++++ DATASET CONTENT ++++

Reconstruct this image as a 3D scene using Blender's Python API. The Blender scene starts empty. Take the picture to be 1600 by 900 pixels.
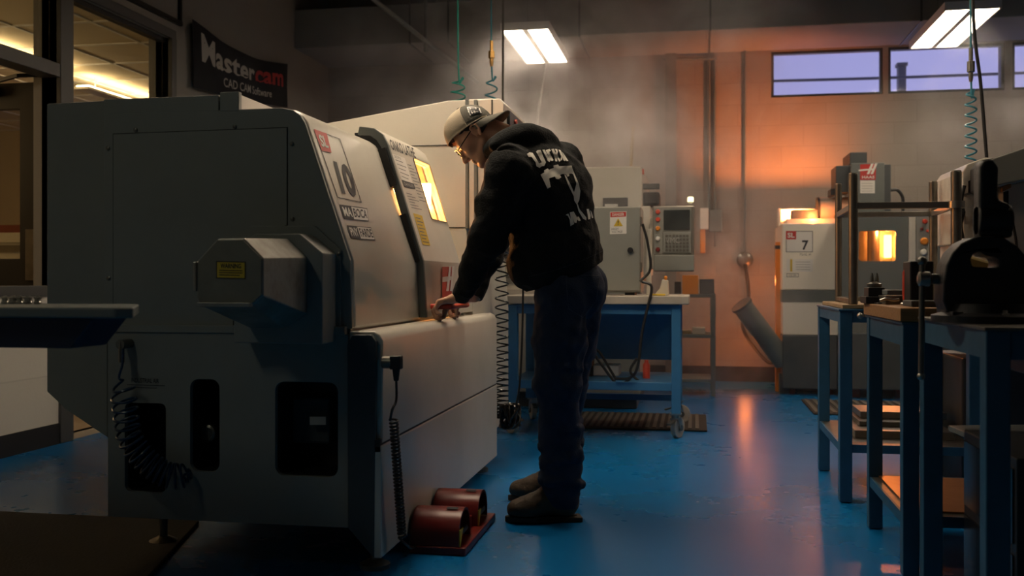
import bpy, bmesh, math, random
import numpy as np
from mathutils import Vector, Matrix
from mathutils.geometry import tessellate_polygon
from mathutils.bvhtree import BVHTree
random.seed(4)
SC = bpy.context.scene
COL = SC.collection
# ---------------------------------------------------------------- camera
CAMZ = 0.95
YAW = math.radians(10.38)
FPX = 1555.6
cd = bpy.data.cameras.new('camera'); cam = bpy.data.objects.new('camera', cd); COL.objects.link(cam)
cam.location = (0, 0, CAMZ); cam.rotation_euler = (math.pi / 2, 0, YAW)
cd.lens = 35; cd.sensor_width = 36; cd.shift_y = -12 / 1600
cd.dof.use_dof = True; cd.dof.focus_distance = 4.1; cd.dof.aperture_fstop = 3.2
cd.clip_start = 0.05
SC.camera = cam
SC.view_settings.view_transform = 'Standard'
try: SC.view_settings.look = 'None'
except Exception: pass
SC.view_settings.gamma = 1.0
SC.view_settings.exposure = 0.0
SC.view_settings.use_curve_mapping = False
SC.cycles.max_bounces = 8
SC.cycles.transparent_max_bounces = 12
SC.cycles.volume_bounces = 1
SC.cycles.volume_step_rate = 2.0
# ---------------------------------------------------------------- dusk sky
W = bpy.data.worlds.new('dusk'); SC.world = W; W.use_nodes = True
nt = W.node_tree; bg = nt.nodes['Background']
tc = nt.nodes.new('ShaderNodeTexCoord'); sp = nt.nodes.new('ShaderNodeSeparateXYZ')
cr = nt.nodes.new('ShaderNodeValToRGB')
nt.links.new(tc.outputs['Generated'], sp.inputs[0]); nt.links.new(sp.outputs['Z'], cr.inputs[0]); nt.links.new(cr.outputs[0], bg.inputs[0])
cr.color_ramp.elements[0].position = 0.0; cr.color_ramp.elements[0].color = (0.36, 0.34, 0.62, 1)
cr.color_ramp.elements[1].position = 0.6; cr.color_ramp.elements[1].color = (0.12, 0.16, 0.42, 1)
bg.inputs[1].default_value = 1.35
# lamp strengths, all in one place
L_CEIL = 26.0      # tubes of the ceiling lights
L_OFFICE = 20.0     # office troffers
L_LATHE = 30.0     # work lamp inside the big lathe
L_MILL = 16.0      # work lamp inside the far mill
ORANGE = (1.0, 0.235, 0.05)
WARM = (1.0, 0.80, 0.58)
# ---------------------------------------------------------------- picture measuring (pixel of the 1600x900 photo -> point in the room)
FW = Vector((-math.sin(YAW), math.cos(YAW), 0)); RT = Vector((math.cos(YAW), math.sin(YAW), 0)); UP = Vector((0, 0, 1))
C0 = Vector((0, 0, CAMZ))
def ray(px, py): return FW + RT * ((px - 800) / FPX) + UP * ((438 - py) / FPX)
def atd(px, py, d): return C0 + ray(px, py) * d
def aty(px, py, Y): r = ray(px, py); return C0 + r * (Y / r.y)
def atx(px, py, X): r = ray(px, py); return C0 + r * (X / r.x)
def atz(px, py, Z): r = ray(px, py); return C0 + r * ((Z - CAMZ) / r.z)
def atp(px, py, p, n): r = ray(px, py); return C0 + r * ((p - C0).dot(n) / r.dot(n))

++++
++++ DATASET CONTENT ++++

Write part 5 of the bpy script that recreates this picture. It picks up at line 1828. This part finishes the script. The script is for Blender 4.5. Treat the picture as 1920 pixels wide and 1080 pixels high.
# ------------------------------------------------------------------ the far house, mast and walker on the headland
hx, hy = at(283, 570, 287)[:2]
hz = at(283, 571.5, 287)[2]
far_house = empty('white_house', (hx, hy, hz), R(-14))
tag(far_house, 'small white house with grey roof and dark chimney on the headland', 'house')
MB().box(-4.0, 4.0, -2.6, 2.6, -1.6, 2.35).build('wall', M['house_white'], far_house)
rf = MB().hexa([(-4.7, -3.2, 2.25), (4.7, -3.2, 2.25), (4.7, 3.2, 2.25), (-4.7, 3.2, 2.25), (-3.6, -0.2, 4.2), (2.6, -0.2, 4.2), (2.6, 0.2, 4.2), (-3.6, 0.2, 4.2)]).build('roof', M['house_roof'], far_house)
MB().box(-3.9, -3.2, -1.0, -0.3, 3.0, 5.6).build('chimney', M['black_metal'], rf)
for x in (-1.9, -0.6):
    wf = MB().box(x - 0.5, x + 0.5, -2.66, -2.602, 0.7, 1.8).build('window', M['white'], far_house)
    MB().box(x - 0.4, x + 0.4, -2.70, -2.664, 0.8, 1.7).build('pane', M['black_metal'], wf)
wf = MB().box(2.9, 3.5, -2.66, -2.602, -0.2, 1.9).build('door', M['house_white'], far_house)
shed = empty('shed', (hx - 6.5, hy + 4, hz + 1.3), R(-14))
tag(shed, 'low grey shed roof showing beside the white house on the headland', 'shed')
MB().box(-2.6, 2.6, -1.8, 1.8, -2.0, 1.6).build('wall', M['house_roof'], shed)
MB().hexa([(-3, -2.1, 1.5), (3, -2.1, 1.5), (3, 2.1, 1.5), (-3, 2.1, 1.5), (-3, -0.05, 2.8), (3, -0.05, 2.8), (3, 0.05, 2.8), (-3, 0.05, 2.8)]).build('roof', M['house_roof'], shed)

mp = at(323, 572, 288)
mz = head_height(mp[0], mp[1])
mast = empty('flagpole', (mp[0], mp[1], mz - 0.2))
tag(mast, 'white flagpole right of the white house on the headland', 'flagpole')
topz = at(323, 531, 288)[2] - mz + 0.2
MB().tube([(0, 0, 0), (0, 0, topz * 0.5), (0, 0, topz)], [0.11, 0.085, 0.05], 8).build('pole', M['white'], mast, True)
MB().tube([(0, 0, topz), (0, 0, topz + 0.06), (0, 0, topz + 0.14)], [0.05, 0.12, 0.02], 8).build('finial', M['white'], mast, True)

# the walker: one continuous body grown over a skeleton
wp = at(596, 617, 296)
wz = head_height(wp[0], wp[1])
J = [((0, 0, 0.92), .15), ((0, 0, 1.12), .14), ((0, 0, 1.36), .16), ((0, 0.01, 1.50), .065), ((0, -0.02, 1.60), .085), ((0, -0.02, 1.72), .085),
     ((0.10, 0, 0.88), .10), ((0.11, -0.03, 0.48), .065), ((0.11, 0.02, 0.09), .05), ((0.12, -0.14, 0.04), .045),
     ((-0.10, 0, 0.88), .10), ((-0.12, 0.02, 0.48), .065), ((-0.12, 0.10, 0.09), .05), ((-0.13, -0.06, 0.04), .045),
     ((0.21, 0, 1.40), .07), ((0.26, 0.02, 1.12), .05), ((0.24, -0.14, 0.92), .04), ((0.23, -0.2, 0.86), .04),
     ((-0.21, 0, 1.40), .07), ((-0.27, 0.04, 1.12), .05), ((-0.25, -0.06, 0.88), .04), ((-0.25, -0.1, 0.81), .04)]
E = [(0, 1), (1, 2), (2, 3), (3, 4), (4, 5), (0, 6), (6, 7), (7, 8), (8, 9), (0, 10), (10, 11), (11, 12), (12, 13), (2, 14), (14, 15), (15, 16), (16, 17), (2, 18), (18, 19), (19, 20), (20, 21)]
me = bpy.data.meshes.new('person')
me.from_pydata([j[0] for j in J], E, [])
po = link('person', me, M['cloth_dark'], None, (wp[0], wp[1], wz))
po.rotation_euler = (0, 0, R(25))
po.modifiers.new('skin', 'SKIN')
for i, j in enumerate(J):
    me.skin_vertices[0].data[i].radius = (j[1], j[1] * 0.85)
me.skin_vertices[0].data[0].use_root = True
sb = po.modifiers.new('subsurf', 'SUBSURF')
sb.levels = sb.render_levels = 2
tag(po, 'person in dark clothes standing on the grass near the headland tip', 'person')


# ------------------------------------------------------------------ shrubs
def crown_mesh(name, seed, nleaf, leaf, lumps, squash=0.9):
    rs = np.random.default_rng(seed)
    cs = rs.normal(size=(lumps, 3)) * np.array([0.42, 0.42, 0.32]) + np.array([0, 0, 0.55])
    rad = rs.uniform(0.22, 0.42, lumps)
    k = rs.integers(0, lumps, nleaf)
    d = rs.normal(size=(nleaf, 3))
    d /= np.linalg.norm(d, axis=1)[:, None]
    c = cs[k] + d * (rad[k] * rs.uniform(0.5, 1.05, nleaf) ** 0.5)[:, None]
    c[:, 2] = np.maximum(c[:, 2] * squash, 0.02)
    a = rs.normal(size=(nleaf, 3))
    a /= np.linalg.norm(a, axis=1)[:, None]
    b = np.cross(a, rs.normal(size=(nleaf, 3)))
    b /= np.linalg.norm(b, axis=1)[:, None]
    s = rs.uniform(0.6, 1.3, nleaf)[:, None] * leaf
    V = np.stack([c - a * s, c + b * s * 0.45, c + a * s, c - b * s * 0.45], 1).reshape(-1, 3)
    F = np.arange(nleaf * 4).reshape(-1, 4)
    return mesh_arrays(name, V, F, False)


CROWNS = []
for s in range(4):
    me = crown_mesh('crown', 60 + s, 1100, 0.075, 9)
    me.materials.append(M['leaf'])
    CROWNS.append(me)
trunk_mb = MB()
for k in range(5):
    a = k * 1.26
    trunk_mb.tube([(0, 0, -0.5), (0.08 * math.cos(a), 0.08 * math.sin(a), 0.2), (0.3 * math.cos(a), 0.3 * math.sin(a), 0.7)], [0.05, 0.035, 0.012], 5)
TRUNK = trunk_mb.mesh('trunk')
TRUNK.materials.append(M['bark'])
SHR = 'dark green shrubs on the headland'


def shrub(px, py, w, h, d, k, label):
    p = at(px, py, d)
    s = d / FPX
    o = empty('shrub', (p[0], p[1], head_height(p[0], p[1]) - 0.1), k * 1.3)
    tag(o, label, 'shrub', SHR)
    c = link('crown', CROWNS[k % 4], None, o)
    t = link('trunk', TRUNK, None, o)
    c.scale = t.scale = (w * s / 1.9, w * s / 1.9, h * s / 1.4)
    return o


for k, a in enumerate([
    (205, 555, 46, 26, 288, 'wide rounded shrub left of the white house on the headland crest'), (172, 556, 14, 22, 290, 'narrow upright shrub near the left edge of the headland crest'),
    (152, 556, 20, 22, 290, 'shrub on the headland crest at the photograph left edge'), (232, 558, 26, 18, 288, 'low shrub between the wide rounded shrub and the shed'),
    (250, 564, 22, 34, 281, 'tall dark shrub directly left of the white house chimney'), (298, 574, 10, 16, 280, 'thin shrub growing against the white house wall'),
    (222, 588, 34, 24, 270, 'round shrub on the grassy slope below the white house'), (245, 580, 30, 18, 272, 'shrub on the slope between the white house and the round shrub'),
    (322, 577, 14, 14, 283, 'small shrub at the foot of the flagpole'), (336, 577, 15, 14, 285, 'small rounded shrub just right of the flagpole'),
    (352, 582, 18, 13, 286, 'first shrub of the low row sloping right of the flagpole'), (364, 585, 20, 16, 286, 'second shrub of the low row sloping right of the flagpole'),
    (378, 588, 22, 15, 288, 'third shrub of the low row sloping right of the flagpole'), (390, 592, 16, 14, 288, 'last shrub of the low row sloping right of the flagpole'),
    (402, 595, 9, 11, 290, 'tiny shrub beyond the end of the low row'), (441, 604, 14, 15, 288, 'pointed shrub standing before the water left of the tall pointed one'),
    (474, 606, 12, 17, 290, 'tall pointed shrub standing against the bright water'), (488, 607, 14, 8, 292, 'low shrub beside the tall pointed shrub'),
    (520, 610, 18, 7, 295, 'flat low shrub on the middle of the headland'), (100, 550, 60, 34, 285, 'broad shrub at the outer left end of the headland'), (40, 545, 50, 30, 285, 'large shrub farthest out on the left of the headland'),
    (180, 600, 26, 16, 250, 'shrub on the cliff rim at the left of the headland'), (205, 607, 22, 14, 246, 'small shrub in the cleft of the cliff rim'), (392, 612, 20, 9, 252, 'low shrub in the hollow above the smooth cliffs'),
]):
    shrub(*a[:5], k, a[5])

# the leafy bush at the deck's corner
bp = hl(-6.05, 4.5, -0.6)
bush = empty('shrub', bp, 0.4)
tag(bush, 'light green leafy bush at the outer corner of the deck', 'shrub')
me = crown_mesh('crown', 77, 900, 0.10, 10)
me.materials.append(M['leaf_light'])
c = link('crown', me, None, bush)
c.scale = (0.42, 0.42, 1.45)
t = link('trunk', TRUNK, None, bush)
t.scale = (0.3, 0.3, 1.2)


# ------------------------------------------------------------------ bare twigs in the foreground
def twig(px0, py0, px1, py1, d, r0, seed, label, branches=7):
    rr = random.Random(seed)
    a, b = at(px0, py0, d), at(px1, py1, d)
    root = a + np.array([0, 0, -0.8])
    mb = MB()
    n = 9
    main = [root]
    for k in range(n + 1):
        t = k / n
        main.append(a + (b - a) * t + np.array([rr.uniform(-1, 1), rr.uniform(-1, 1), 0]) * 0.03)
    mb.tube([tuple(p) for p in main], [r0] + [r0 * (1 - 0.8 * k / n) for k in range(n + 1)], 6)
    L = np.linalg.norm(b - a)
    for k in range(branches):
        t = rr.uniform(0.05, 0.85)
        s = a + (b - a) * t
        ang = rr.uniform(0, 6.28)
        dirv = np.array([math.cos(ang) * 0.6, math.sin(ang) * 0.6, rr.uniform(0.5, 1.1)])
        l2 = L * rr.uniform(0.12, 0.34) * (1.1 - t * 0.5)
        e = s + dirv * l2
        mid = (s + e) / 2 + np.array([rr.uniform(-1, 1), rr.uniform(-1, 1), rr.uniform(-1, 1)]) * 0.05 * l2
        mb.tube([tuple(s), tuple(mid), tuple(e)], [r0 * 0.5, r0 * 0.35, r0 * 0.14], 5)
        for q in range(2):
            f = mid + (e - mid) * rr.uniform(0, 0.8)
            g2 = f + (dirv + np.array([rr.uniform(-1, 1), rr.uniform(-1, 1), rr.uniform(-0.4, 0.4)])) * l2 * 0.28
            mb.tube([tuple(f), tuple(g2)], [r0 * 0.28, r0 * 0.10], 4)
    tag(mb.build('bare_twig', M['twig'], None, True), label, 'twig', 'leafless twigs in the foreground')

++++
++++ DATASET CONTENT ++++

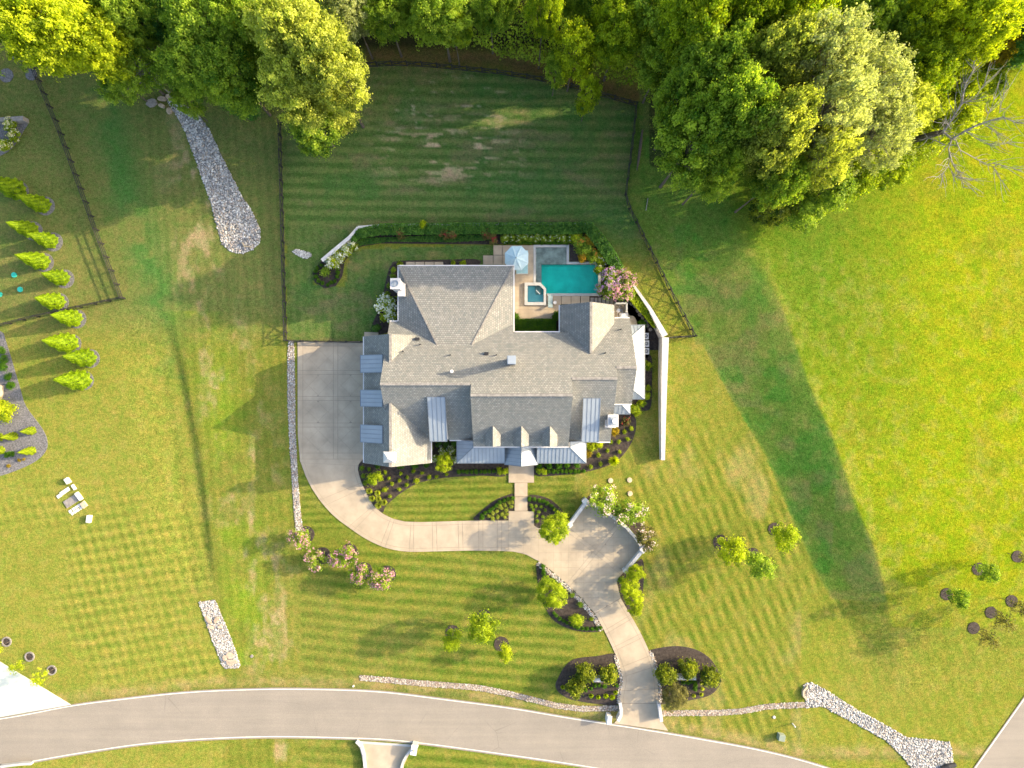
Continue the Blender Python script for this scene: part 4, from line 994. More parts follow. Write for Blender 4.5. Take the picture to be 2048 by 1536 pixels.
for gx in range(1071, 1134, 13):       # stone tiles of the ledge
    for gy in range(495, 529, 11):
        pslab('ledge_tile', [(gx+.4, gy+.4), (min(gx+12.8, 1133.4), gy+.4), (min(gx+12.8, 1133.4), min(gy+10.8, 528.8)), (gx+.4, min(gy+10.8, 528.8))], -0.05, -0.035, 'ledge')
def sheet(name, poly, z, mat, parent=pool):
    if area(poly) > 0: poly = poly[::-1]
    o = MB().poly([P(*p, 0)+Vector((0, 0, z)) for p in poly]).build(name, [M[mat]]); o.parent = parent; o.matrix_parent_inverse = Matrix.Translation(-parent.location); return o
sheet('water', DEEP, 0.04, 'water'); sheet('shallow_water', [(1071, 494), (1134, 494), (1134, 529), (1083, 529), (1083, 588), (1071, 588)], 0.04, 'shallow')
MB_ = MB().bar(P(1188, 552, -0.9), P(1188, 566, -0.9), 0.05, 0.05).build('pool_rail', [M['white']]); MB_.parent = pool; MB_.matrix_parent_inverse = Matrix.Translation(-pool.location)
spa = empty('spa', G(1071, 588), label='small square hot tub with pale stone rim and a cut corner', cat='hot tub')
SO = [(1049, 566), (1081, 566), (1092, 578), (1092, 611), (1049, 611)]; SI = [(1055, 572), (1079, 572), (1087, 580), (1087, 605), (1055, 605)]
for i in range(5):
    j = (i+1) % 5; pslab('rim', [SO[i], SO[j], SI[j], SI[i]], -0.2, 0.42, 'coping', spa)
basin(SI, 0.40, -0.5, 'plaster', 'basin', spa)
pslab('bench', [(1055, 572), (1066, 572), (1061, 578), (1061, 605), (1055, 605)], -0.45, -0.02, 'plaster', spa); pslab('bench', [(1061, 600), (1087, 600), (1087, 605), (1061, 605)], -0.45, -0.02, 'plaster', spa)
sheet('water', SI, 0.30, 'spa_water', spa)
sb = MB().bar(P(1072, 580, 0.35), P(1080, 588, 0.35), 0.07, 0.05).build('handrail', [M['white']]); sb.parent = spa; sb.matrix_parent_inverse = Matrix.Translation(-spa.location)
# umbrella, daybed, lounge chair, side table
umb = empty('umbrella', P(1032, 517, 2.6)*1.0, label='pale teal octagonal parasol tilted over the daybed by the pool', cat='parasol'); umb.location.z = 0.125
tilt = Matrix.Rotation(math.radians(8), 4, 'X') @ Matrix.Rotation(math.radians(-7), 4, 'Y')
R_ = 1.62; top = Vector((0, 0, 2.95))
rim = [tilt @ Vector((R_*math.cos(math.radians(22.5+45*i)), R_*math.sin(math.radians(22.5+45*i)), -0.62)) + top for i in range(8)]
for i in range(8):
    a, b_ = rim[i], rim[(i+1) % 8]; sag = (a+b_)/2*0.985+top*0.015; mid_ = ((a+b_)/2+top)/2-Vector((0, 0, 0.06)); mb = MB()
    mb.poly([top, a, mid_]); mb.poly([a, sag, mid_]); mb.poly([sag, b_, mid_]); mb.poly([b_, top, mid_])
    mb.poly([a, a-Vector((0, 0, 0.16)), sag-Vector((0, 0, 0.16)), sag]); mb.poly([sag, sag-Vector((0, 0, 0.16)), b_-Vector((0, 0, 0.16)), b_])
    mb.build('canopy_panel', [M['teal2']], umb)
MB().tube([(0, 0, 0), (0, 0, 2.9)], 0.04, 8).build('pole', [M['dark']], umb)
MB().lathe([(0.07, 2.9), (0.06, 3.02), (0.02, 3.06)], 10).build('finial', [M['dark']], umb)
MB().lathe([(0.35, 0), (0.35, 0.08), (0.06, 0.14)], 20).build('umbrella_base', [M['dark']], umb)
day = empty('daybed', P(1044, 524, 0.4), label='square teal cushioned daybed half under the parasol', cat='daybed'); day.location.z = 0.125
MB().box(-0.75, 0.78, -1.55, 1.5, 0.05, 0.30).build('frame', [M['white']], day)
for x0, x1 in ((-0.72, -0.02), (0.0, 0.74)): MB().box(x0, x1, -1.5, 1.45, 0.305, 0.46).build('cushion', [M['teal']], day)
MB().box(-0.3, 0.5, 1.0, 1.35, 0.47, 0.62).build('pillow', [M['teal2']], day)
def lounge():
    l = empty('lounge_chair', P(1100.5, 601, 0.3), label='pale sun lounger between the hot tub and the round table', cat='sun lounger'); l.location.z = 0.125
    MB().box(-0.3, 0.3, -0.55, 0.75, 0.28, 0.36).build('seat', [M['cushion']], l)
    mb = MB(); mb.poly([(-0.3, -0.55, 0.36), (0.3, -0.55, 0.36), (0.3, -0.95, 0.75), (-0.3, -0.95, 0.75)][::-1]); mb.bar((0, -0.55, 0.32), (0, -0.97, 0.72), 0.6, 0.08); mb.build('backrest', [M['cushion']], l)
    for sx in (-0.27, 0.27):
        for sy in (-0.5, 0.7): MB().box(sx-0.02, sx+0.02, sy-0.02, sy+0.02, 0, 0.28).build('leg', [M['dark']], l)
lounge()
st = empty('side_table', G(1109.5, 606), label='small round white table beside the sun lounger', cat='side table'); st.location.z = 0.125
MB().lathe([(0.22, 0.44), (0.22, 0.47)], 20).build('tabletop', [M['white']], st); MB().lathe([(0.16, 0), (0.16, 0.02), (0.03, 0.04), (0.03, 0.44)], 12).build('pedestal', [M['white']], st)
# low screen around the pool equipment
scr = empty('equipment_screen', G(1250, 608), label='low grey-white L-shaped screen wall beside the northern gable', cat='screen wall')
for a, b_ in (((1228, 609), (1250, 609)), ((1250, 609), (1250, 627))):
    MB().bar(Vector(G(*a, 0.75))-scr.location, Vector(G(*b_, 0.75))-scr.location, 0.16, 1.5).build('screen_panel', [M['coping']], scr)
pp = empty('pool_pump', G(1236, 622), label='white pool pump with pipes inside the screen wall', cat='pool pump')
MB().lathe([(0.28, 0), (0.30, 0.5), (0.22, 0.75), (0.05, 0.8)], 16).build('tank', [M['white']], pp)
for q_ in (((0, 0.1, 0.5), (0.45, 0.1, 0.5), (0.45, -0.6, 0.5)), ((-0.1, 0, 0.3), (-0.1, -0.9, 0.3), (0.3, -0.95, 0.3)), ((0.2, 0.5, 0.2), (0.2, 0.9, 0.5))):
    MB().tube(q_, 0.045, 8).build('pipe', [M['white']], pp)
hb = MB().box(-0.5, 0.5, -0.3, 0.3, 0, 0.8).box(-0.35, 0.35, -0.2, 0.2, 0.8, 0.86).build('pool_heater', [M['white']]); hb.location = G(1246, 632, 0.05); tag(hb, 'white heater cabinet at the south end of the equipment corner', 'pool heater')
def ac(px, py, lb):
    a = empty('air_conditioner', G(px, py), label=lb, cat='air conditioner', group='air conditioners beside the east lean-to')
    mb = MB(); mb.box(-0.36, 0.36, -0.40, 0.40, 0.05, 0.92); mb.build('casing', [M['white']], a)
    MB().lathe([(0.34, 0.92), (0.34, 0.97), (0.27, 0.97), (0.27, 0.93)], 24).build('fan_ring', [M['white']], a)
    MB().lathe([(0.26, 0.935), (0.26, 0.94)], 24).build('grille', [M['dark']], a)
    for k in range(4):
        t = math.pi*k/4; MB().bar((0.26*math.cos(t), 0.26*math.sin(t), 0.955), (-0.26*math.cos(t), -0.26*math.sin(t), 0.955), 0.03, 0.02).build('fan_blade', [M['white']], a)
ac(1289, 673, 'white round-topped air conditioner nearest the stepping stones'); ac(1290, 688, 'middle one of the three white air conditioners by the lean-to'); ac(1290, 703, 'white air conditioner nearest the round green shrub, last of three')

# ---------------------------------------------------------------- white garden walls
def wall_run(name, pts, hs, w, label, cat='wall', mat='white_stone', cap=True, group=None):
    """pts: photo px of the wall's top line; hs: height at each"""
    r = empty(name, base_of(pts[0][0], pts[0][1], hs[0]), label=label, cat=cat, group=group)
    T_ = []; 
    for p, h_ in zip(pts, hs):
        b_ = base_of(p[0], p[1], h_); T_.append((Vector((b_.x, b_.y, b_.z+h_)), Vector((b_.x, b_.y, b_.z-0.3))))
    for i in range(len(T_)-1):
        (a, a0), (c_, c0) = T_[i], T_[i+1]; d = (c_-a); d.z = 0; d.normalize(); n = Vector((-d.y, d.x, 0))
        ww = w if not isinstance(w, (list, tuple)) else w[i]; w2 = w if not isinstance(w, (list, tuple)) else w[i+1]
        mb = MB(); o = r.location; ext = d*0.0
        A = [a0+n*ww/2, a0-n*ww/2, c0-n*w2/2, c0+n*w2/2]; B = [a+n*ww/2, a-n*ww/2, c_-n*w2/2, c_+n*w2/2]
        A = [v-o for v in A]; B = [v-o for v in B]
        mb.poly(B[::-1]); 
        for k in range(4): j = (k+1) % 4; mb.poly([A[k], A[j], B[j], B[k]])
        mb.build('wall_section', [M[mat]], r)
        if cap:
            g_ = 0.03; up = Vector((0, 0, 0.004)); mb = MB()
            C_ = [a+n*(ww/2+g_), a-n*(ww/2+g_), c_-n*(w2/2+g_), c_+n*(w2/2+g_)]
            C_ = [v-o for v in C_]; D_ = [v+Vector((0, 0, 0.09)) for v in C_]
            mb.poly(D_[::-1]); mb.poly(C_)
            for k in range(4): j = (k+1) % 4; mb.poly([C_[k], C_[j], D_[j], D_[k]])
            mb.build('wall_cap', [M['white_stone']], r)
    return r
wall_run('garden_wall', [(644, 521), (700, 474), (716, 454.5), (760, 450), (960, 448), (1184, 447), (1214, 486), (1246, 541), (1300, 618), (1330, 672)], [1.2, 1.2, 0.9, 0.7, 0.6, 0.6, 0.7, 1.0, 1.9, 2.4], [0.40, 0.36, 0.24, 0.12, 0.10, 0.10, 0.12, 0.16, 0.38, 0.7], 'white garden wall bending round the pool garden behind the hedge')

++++

▸ **EXERCISE INSTRUCTIONS**:
Pick out all lines containing the string "this".

▸ **REPLY TO THE EXERCISE**:
Reconstruct this image as a 3D scene using Blender's Python API. The Blender scene starts empty. Take the picture to be 1600 by 900 pixels.
Write part 5 of the bpy script that recreates this picture. It picks up at line 1828. This part finishes the script. The script is for Blender 4.5. Treat the picture as 1920 pixels wide and 1080 pixels high.
Continue the Blender Python script for this scene: part 4, from line 994. More parts follow. Write for Blender 4.5. Take the picture to be 2048 by 1536 pixels.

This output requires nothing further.